Rilke suggested that a better future already exists in the present, and that looking inward, especially when we’re hurting, is part of realizing it. Clark’s music stands out in its willingness to forge pathways to those places where introspection is needed most. The neglected places. The shameful places. There is just so much of that to contend with right now. It’s encouraging to think somewhere in there is a seed of progress waiting to grow. It’s equally encouraging to have music to turn to when you want to work toward cultivating it, and This Darkness is exactly that.

It’s an interesting coincidence that Clark’s new album came out on the street date for Tyler Childers’ Long Violent History, an album of eight instrumental string tunes designed to lay a foundation of reflection for its ninth and final track, a direct lyrical appeal to fans who haven’t yet squared their consciences with the murder of fellow Kentuckian Breonna Taylor. I’ve found Long Violent History to be incredibly moving, and as hard as that last track hits, the journey leading up to it can be even more rewarding, given that it requires my participation. I get what I give. Therein lies its connection to This Darkness; both albums offer a guiding hand in terms of how to listen, yet both make room for the listener to contribute something in return: intention.

Another interesting parallel: Like Long Violent History, you could say that the final chapter of Clark’s latest is where its creator feels most present. While pieces of his technical toolkit are displayed throughout the album, “And You The Bell” is where they converge for a vivid expression of skill and feel that rings out long after the final roll fades.
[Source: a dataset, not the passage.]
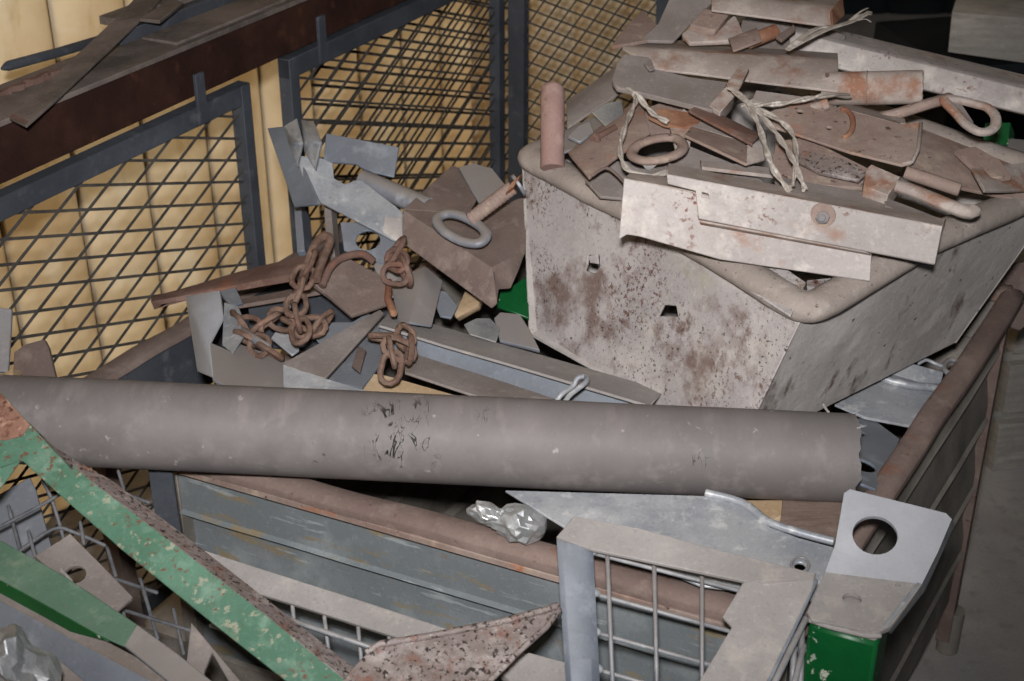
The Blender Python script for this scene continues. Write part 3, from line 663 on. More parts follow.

I listened to This Darkness in full on a run that turned out to be a few minutes longer than the album’s duration, and the thought of chasing it with other music was a total non-starter, like I’d be throwing away the sense of peace I’d just achieved. I very rarely run without some sort of audio in my ears, yet in that moment, the inside of my own head seemed like genuinely good company — maybe even the quiet friend that Rilke wrote about.